Deze uitspraak is gedaan door mr. T.I. van Term, rechter, in aanwezigheid van mr. H.D. Sebel, griffier. De uitspraak is uitgesproken in het openbaar op 19 maart 2024.
griffier
rechter
Een afschrift van deze uitspraak is verzonden aan partijen op:

Informatie over hoger beroep

Een partij die het niet eens is met deze uitspraak, kan een hogerberoepschrift sturen naar de Centrale Raad van Beroep waarin wordt uitgelegd waarom deze partij het niet eens is met deze uitspraak. Het hogerberoepschrift moet worden ingediend binnen zes weken na de dag waarop deze uitspraak is verzonden.

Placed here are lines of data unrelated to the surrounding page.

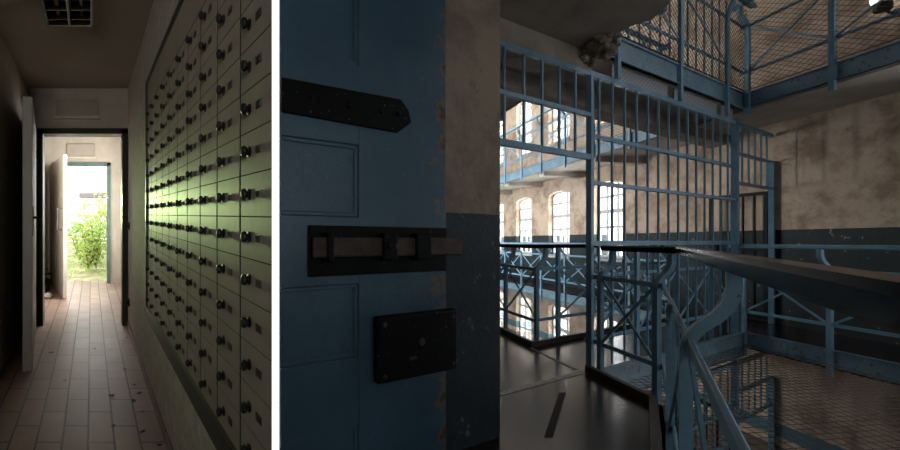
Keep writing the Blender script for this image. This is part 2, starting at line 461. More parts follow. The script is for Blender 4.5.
for k in (0, 1, -1):
    for w in WY:
        nwin += 1
        xf = XW + .15; zb = k * ST
        t = thing('window_%d' % nwin, None, None, (xf, w, zb + SILL)); struct(t, 'tall arched paned window on the %s, %s from the near end' % ({0: 'gallery storey', 1: 'upper storey', -1: 'ground storey'}[k], ['first', 'second', 'third', 'fourth'][(nwin - 1) % 4]))
        f = MB()
        a = [(w - WH, SILL)] + arch(w) + [(w + WH, SILL)]
        path = [(xf, y, z + zb) for y, z in a]
        f.sweep(path, .06, .07, side=(1, 0, 0))
        f.box(xf - .03, xf + .03, w - WH, w + WH, zb + SILL, zb + SILL + .07)
        for yy in (-.145, .145): f.box(xf - .02, xf + .02, w + yy - .026, w + yy + .026, zb + SILL, zb + CROWN - .02)
        for zz in (1.08, 1.42, 1.76, 2.08):
            hh = .04 if zz == 1.76 else .024
            f.box(xf - .022, xf + .022, w - WH, w + WH, zb + zz - hh, zb + zz + hh)
        f.build('window_frame', M['winframe'], t)
        g = MB(); g.prism([(xf, y, z + zb) for y, z in a], (.004, 0, 0)); g.build('pane', M['glass'], t)
        s = MB(); s.box(XW - .03, xf, w - WH - .02, w + WH + .02, zb + SILL - .05, zb + SILL + .004); s.build('window_sill', M['soffit'], t)

# ---- remaining shell
z_ = .0
cut0 = V((-.128, 1.655, 0)); pier = V((1.086, 2.286, 0)); th = .15
m = MB()
back = V((-.1408, 1.817, 0))
m.plan([xy(cut0), xy(pier), xy(pier + V((0, .19, 0))), xy(back)], -.2, ST)
struct(m.build('wall_front', M['pier']), 'plaster wall behind the open blue door, dado painted dark')
m = MB(); m.box(.9, 6.9, YF, YF + .2, ZB, ZT); struct(m.build('wall_far', M['wall']))
wx0, wx1, wz0, wz1 = -.75, .45, .95, 2.25
ux0, ux1 = 3.0, 4.5
m = MB(); m.box(-2.2, wx0, YB - .12, YB, ZB, ZT); m.box(wx1, ux0, YB - .12, YB, ZB, ZT); m.box(ux1, 6.9, YB - .12, YB, ZB, ZT); m.box(ux0, ux1, YB - .12, YB, ZB, 1.0); m.box(ux0, ux1, YB - .12, YB, 2.5, ZT); m.box(wx0, wx1, YB - .12, YB, ZB, wz0); m.box(wx0, wx1, YB - .12, YB, wz1, ZT)
struct(m.build('wall_back', M['wall']))
t = thing('window_16', None, None, (ux0, YB - .06, 1.0)); struct(t, 'unseen window added behind the camera to light the railing and screen')  # added window, brightens the near sides of railing and screen
m = MB()
for z in (1.0, 1.73, 2.46): m.box(ux0, ux1, YB - .09, YB - .04, z, z + .04)
for x in (ux0, (ux0 + ux1) / 2, ux1 - .04): m.box(x, x + .04, YB - .09, YB - .04, 1.0, 2.5)
m.build('window_frame', M['winframe'], t); MB().box(ux0, ux1, YB - .068, YB - .062, 1.0, 2.5).build('pane', M['glass'], t)
t = thing('window_14', None, None, (wx0, YB - .06, wz0)); struct(t, 'unseen plain window added behind the camera to fill the corridor')  # added window, an opening for the corridor's fill lamp
m = MB()
for z in (wz0, (wz0 + wz1) / 2, wz1 - .04): m.box(wx0, wx1, YB - .09, YB - .04, z, z + .04)
for x in (wx0, (wx0 + wx1) / 2, wx1 - .04): m.box(x, x + .04, YB - .09, YB - .04, wz0, wz1)
m.build('window_frame', M['winframe'], t); MB().box(wx0, wx1, YB - .068, YB - .062, wz0, wz1).build('pane', M['glass'], t)
for za, zb in ((ZB, -.2), (ST, ZT)):
    m.box(-1.45, -1.3, YB, 1.5, za, zb)
    m.plan([(-1.45, 1.45), (-.1, 1.45), (1.086, 2.286), (1.086, 2.5), (.95, 2.5), (-.15, 1.6), (-1.45, 1.6)], za, zb)
struct(m.build('wall_side', M['wall']))
m = MB(); m.box(-2.2, -2.0, YB, 2.5, -.2, ST); struct(m.build('wall_vestibule', M['corr_wall']))

# ---- edge beams, painted blue
def edge_beam(a, b, z0, z1, nrm, nm='beam_edge', label=None, mt='beam'):
    a, b, nrm = V(a), V(b), V(nrm)
    m = MB(); m.obox(a + UP * z0, b - a, nrm * .03, UP * (z1 - z0)); m.obox(a + UP * (z1 - .015), b - a, nrm * .05, UP * .015)
    m.obox(a + UP * z0, b - a, nrm * .045, UP * .012)
    struct(m.build(nm, M[mt]), label)
for lv, dz in ((0, 0), (1, ST)):
    up = lv == 1
    edge_beam((XE, YB, 0), (*xy(on_near(XE)), 0), dz - .17, dz + .01, (-1, 0, 0), 'beam_right', 'blue edge beam of the %s right gallery' % ('upper' if up else 'lower'))
    edge_beam((*xy(on_far(XE)), 0), (XE, YF, 0), dz - .2, dz + .01, (-1, 0, 0), 'beam_far', 'blue edge beam of the %s far gallery' % ('upper' if up else 'lower'))
    edge_beam(PB if not up else PB + VD * .02, on_near(XE), dz - (.19 if up else .28), dz + .01, -VN, 'beam_bridge_near', 'blue edge beam of the %s bridge' % ('upper' if up else 'lower'))
    edge_beam(CC, on_far(XE), dz - .2, dz + .01, VN, 'beam_bridge_far')
    edge_beam(CC, (XL, YF, 0), dz - .2, dz + .01, (1, 0, 0), 'beam_left')
WD = (Q - near_line(-.6)).normalized(); WN = V((WD.y, -WD.x, 0))
edge_beam(PB, Q, -.2, .0, (1, 0, 0), 'beam_walkway'); edge_beam(Q, near_line(YB), -.2, .0, WN, 'beam_walkway')
# kerbs
def kerb(path, label):
    m = MB(); m.sweep([V(p) + UP * .03 for p in path], .045, .055); struct(m.build('trim_kerb', M['kerb']), label)
kerb([PB + V((-.02, 0, 0)), Q + V((-.02, .01, 0)), near_line(YB) - WN * .02], 'dark kerb under the near railing')
kerb([V((XL - .04, YF - .1, 0)), CC + V((-.04, -.04, 0)), on_far(XE) - VN * .04], 'dark kerb around the far opening')
m = MB(); m.obox(on_near(1.09) + UP * .0, VD * 1.44, VN * .05, UP * .004); struct(m.build('trim_1', M['seam']), 'pale threshold strip under the barred passage')
m = MB(); m.obox(PB + V((-.1, .06, 0)), (0, .7, 0), (.03, 0, 0), (0, 0, .004)); struct(m.build('trim_2', M['seam']), 'pale floor joint')
m = MB(); m.prism([(1.835, 2.947, .0005), (1.885, 2.947, .0005), (1.385, 2.28, .0005), (1.335, 2.28, .0005)], (0, 0, .003))
tag(m.build('tape_strip', M['tape'], base=(1.6, 2.6, 0)), 'dark strip of tape stuck on the brown walkway floor', 'tape')

# ---- railings
def offset_poly(pts, d):         # shift a plan polyline to its right by d
    out = []
    n = len(pts)
    for i in range(n):
        t0 = (pts[i] - pts[i - 1]).normalized() if i else None
        t1 = (pts[i + 1] - pts[i]).normalized() if i < n - 1 else None
        a = t0 or t1; b = t1 or t0
        t = (a + b).normalized(); nr = V((t.y, -t.x, 0))
        out.append(pts[i] + nr * (d / max(.4, t.dot(b))))
    return out
def smooth(pts, k=4):             # Catmull-Rom through 2d points
    out = []
    for i in range(len(pts) - 1):
        p = [V((*pts[max(0, min(len(pts) - 1, j))], 0)) for j in (i - 1, i, i + 1, i + 2)]
        if i == 0: out.append(pts[0]); 
        if p[1].x == p[2].x: out.append(pts[i + 1]); continue
        for s_ in range(1, k + 1):
            u = s_ / k
            q = .5 * ((2 * p[1]) + (p[2] - p[0]) * u + (2 * p[0] - 5 * p[1] + 4 * p[2] - p[3]) * u * u + (3 * p[1] - p[0] - 3 * p[2] + p[3]) * u ** 3)
            out.append((q.x, q.y))
    return out
def railing(pts, posts, z0, label, group=None, handmat='handrail', hand=True, foot=-.27, bulge=.10, braces=True, net=False, name='railing', rails=(.26, .815), pw=.042, sd=1, po=.045, straight=(), short=(), single=False):
    """pts: plan polyline whose right-hand side is the open void; posts: list of (segment, distance)"""
    pts = [V(p) for p in pts]
    t = thing(name, label, 'railing', (pts[0].x, pts[0].y, z0), group)
    off = offset_poly(pts, po * sd)
    def at(seg, d):
        a, b = off[seg], off[seg + 1]; u = (b - a).normalized(); return a + u * d, u, V((u.y, -u.x, 0)) * sd
    for i_, (sg, d) in enumerate(posts):
        p, u, nr = at(sg, d)
        m = MB()
        prof = [(0, foot), (0, .74), (0, .78), (.006, .82), (.03, .865), (.065, .90), (.09, .94), (.10, .985), (.10, 1.04)]
        k = bulge / .10; prof = smooth(prof)
        if i_ in straight: k = 0; prof = [prof[0], prof[-1]]
        if i_ in short: prof = [prof[0], (0, rails[1] + .015)]
        m.sweep([p + nr * (x * k) + UP * (z0 + z) for x, z in prof], pw, .030, side=u)
        m.build('post', M['blue'], t)
    for i, z in enumerate(rails):
        m = MB(); m.sweep([q + UP * (z0 + z) for q in offset_poly(pts, .03 * sd)], .012, .036, bev=.003)
        m.build(('lower_rail', 'upper_rail')[i], M['blue'], t)
    if hand:
        m = MB(); m.sweep([q + UP * (z0 + 1.059) for q in offset_poly(pts, (po + bulge) * sd)], .062, .047, bev=.010)
        m.build('handrail', M[handmat], t)
    if braces:
        for i in range(len(posts) - 1):
            if posts[i][0] != posts[i + 1][0]: continue
            a, u, nr = at(*posts[i]); b, _, _ = at(*posts[i + 1])
            for za, zb, o in ((rails[0], rails[1], -.004), (rails[1], rails[0], .006))[:1 if single else 2]:
                m = MB(); m.sweep([a + nr * o + UP * (z0 + za), b + nr * o + UP * (z0 + zb)], .008, .022)
                m.build('diagonal_brace', M['blue'], t)
    if net:
        m = MB()
        for i in range(len(pts) - 1):
            a, b = off[i], off[i + 1]; L = (b - a).length; u = (b - a).normalized()
            poly = [(0, .02), (L, .02), (L, 1.04), (0, 1.04)]; sp = .085
            for s in (1, -1):
                c = -1.8
                while c < L + 1.8:
                    r = clip_line((c, 0), (s * 1.6, 1), poly)
                    if r:
                        q = [a + u * (c + s * 1.6 * h) + UP * (z0 + h) for h in r]
                        m.wire(q[0], q[1], .0028)
                    c += sp
            m.wire(a + UP * (z0 + .03), b + UP * (z0 + .03), .007)
        m.build('wire_mesh', M['net'], t)
    return t

# near railing: from the screen post to the corner, then past the camera
dC2 = (Q - near_line(YB)).length
def d_near(y): return (Q - near_line(y)).length
railing([PB, Q, near_line(YB)], [(0, .10), (0, .66), (1, d_near(1.85)), (1, d_near(1.20)), (1, d_near(.05)), (1, d_near(-.9))], 0, 'near blue railing with S-curved posts and a black handrail beside the walkway', pw=.045, sd=-1, po=.02, bulge=.10, short=(2,))
# around the far opening
yl = [.0 + YF - y for y in (12.6, 11.6, 10.6, 9.6, 8.6, 7.6, 6.7, 5.8, 4.98)]
lb = (on_far(XE) - CC).length
railing([V((XL, YF, 0)), CC, on_far(XE)], [(0, d) for d in yl] + [(0, YF - CC.y - .03), (1, .43), (1, 1.55), (1, 2.6)], 0, 'blue cornered railing around the bright opening beyond the bars', pw=.05, sd=-1, straight=(10, 11, 12))
py = [5.95, 6.65, 7.5, 8.34, 9.2, 10.05, 10.9, 11.75, 12.6, 13.45]
railing([V((XE, YF, 0)), on_far(XE)], [(0, YF - y) for y in reversed(py)], 0, 'blue railing of the far gallery in front of the arched windows', handmat='blue')
pd = [4.9, 4.09, 3.28, 2.3, 1.3, .3, -.7]
railing([on_near(XE), V((XE, YB, 0))], [(0, on_near(XE).y - y) for y in pd], 0, 'blue railing of the right gallery below the stained wall', handmat='blue')
railing([on_near(XE) + VN * .07, PB + VN * .07], [(0, .04), (0, .85), (0, 1.7), (0, 2.5), (0, 3.3)], 0, 'straight blue railing along the bridge beneath the bars', hand=False, bulge=0, foot=-.02, sd=-1)
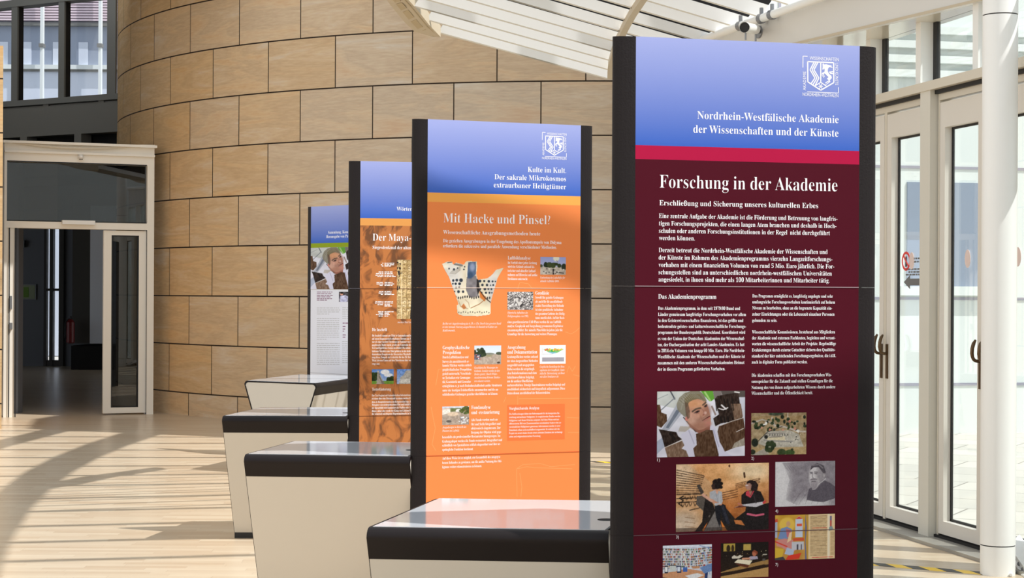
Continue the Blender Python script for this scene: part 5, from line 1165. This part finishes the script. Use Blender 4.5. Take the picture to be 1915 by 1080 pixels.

Bijlage: voor deze uitspraak belangrijke wet- en regelgeving

Algemene wet bestuursrecht (Awb)
Artikel 6:7
De termijn voor het indienen van een bezwaar- of beroepschrift bedraagt zes weken.
Artikel 6:11
Ten aanzien van een na afloop van de termijn ingediend bezwaar- of beroepschrift blijft niet-ontvankelijkverklaring op grond daarvan achterwege indien redelijkerwijs niet kan worden geoordeeld dat de indiener in verzuim is geweest.
Artikel 8:72, vierde lid
De bestuursrechter kan, indien toepassing van het derde lid niet mogelijk is, het bestuursorgaan opdragen een nieuw besluit te nemen of een andere handeling te verrichten met inachtneming van zijn aanwijzingen. Daarbij kan hij:
a. bepalen dat wettelijke voorschriften over de voorbereiding van het nieuwe besluit of de andere handeling geheel of gedeeltelijk buiten toepassing blijven;
b. het bestuursorgaan een termijn stellen voor het nemen van het nieuwe besluit of het verrichten van de andere handeling.

Voetnoten

1.Zie de uitspraak van het College van Beroep voor het bedrijfsleven van 30 januari 2024, ECLI:NL:CBB:2024:31.